### RECORDED INFORMATION
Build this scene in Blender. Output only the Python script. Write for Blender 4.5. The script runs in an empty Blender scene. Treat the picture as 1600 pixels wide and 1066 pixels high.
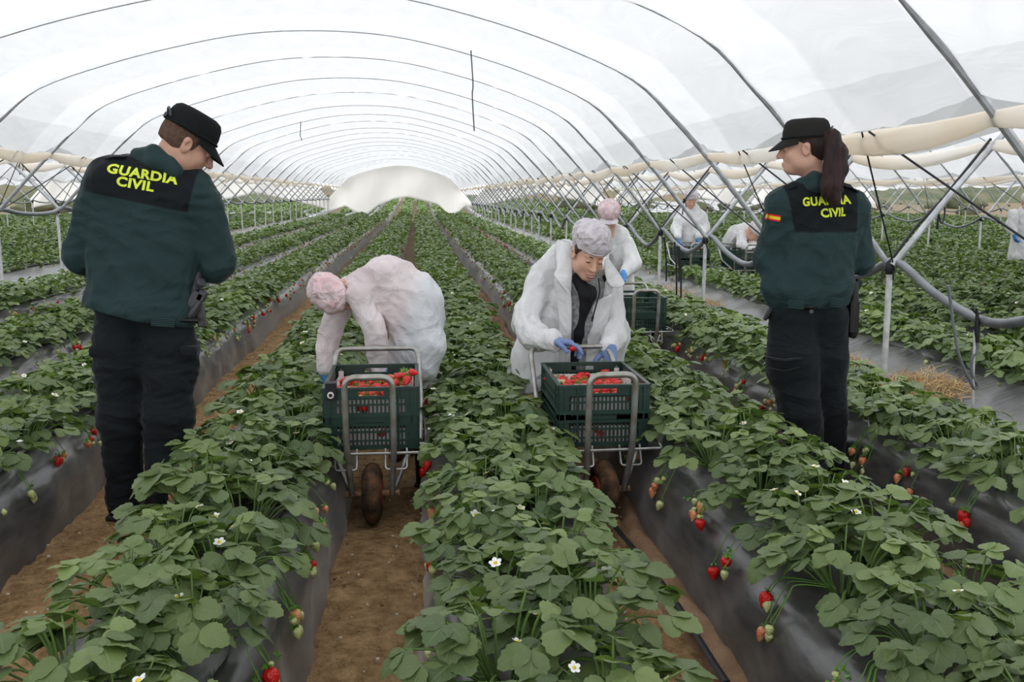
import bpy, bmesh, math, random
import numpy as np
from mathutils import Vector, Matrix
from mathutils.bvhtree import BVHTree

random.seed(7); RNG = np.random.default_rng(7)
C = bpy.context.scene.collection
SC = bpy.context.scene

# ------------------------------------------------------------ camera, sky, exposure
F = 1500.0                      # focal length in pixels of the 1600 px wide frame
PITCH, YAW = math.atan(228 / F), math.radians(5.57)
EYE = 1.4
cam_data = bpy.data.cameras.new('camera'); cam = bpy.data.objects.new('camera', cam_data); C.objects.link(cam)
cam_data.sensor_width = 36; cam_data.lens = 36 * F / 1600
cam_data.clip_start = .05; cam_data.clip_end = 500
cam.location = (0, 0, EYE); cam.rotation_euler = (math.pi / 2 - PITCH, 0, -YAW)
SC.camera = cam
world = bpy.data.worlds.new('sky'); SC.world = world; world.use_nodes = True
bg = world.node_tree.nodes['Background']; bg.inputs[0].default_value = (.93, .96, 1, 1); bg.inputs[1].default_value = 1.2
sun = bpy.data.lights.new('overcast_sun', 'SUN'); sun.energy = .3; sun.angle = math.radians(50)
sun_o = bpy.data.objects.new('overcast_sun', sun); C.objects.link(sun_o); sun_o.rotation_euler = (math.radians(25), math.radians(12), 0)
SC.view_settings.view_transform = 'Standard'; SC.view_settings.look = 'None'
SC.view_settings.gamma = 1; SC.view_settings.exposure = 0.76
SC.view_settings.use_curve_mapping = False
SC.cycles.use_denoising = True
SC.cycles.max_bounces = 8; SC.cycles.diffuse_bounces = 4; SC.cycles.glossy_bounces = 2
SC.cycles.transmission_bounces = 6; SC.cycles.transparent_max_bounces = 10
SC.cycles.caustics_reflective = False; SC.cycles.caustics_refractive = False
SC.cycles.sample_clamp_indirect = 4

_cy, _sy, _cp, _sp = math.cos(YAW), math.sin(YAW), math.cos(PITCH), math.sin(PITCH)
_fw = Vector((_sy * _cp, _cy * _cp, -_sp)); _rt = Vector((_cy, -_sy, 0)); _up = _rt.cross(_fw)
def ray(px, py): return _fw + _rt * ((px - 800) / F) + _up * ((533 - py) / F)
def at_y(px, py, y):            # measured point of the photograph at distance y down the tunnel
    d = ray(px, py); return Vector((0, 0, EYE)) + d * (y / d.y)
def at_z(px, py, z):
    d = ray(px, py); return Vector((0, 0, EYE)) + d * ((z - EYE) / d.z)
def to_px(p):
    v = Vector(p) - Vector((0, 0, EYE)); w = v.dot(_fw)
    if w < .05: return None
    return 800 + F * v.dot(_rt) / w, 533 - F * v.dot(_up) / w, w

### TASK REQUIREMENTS
Exactly as they appear, print the lines of the listing above from its first line through the line that contains "SC = bpy.context.scene", minus the pictures.

### WRITTEN ANSWER
Build this scene in Blender. Output only the Python script. Write for Blender 4.5. The script runs in an empty Blender scene. Treat the picture as 1600 pixels wide and 1066 pixels high.
import bpy, bmesh, math, random
import numpy as np
from mathutils import Vector, Matrix
from mathutils.bvhtree import BVHTree

random.seed(7); RNG = np.random.default_rng(7)
C = bpy.context.scene.collection
SC = bpy.context.scene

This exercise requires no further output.